Şunu da hiçbir zaman unutmayalım;
Tepeden bakanlara Anadolu'nun basiretli, ferasetli, cesaretli insanı günü geldiğinde “Osmanlı Tokadı”nı en can alıcı noktaya vurmasını çok iyi bilir.
Sayın Cumhurbaşkanım;

“Dost acı söyler ama gerçeği söyler .” Sözünden hareketle. Bu ne bir sitem, ne de bir serzeniş. Bu, Anadolu coğrafyasında sizin şahsınıza, sizin sevginize karşılıksız bir şekilde destek veren on binlerin, yüz binlerin, milyonların yaşadığı bir gerçek.
Parti teşkilatlarına seslenen Cumhurbaşkanımız Sayın Recep Tayyip Erdoğan ne diyordu: Hafızalarımızı şöyle bir yoklayalım mı?
"Telefonumuz 24 saat açık olmalı. Cevap veremediğimiz çağrıya dönüş yapmalıyız. İnsanları küçümseyen bir AK Parti üyesi varsa, haksız işgalci demektir.
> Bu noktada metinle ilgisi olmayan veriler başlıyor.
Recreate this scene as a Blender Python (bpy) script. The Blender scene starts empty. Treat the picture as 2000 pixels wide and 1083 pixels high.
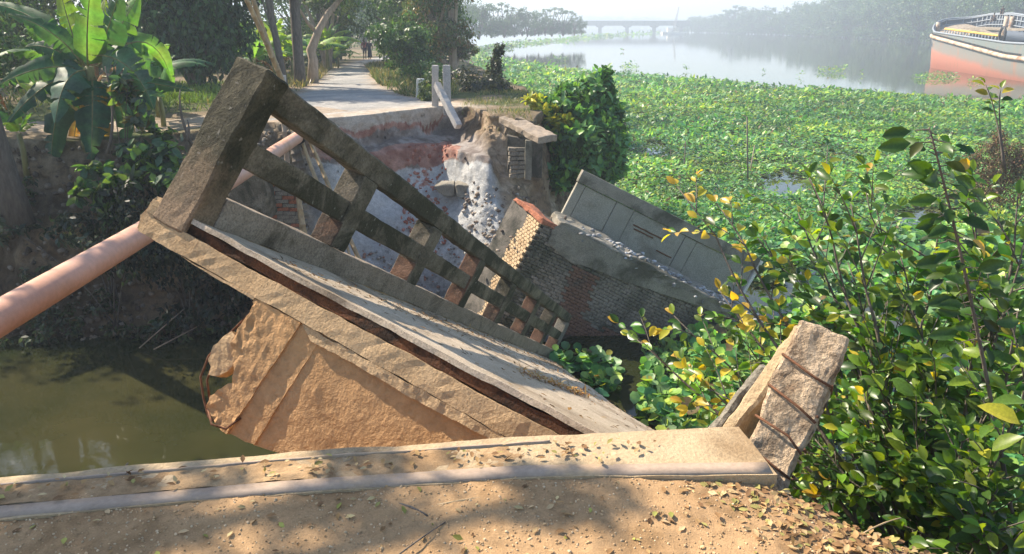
import bpy, bmesh, math, random
import numpy as np
from mathutils import Vector, Matrix, noise as mn, Quaternion
from math import radians as R_
random.seed(11); RNG = np.random.default_rng(11)
S = bpy.context.scene
COL = S.collection
# ------------------------------------------------------------------ camera, world, sun
EYE = 1.6; PITCH = 18.7; FPX = 1455.0
cd = bpy.data.cameras.new('camera'); cam = bpy.data.objects.new('camera', cd); COL.objects.link(cam)
cam.location = (0, 0, EYE); cam.rotation_euler = (R_(90-PITCH), 0, 0)
cd.sensor_width = 36; cd.lens = FPX/2000*36; cd.clip_end = 6000; cd.clip_start = .05
S.camera = cam
SUN = Vector((-.64, .42, .70)).normalized()
w = bpy.data.worlds.new('World'); S.world = w; w.use_nodes = True
nt = w.node_tree; bg = nt.nodes['Background']
sk = nt.nodes.new('ShaderNodeTexSky'); sk.sky_type = 'NISHITA'; sk.sun_disc = False
sk.sun_elevation = math.asin(SUN.z); sk.sun_rotation = math.atan2(SUN.x, SUN.y)
sk.dust_density = .7; sk.air_density = 1.0; sk.ozone_density = 1.0
nt.links.new(sk.outputs[0], bg.inputs[0]); bg.inputs[1].default_value = .11
sd = bpy.data.lights.new('sun', 'SUN'); so = bpy.data.objects.new('sun', sd); COL.objects.link(so)
sd.energy = 5.0; sd.angle = R_(.5); sd.color = (1, .87, .70)
so.rotation_euler = SUN.to_track_quat('Z', 'Y').to_euler(); so.location = SUN*40
S.view_settings.view_transform = 'Standard'; S.view_settings.look = 'None'
S.view_settings.exposure = 1.3; S.view_settings.gamma = 1; S.view_settings.use_curve_mapping = False
S.render.engine = 'CYCLES'
cy = S.cycles
cy.max_bounces = 6; cy.diffuse_bounces = 3; cy.glossy_bounces = 3; cy.transmission_bounces = 3
cy.volume_bounces = 0; cy.transparent_max_bounces = 6; cy.use_denoising = True
cy.sample_clamp_indirect = 6; cy.caustics_reflective = False; cy.caustics_refractive = False
WATER = -4.5; HAZE = .0016
# ------------------------------------------------------------------ helpers
sp, cp = math.sin(R_(PITCH)), math.cos(R_(PITCH))
def ray(px, py):
    yy = (541.5-py)/FPX
    return Vector(((px-1000)/FPX, cp+yy*sp, -sp+yy*cp))
def at(px, py, y):                      # world point y metres ahead of the eye
    r = ray(px, py); return Vector((0, 0, EYE)) + r*(y/r.y)
def on(px, py, z):                      # world point on a level plane
    r = ray(px, py); return Vector((0, 0, EYE)) + r*((z-EYE)/r.z)
def tag(o, label=None, cat=None, group=None, kind=None):
    if label: o['label'] = label
    if cat: o['category'] = cat
    if group: o['group'] = group
    if kind: o['kind'] = kind
    return o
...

AK Parti'nin hiçbir il, ilçe başkanı, yöneticisi, belediye başkanı, milletvekili, hiçbir temsilcisi milletten kopuk olamaz, milletten kopuk yaşayamaz. Makam fuzuli işgal edilmesin"
Bu çağrıya kulak verelim, dikkate alalım. Korkusunu yenmiş insanların öfkesinden korkalım. Sayın Cumhurbaşkanımızın siyasi gücünün ve karizmasının arkasına sığınarak belediye başkanı seçilen, milletvekili seçilen hiç kimse kendinde keramet aramasın.
Son olarak şunu söyleyeyim birileri, birilerine yaranmak için gördün mü? Senin hakkında yazmış diyecekler. Korkmadan cesaret gösterip yazıyorum, yazmaya da devam edeceğim herkes anlamak istediği gibi anlasın.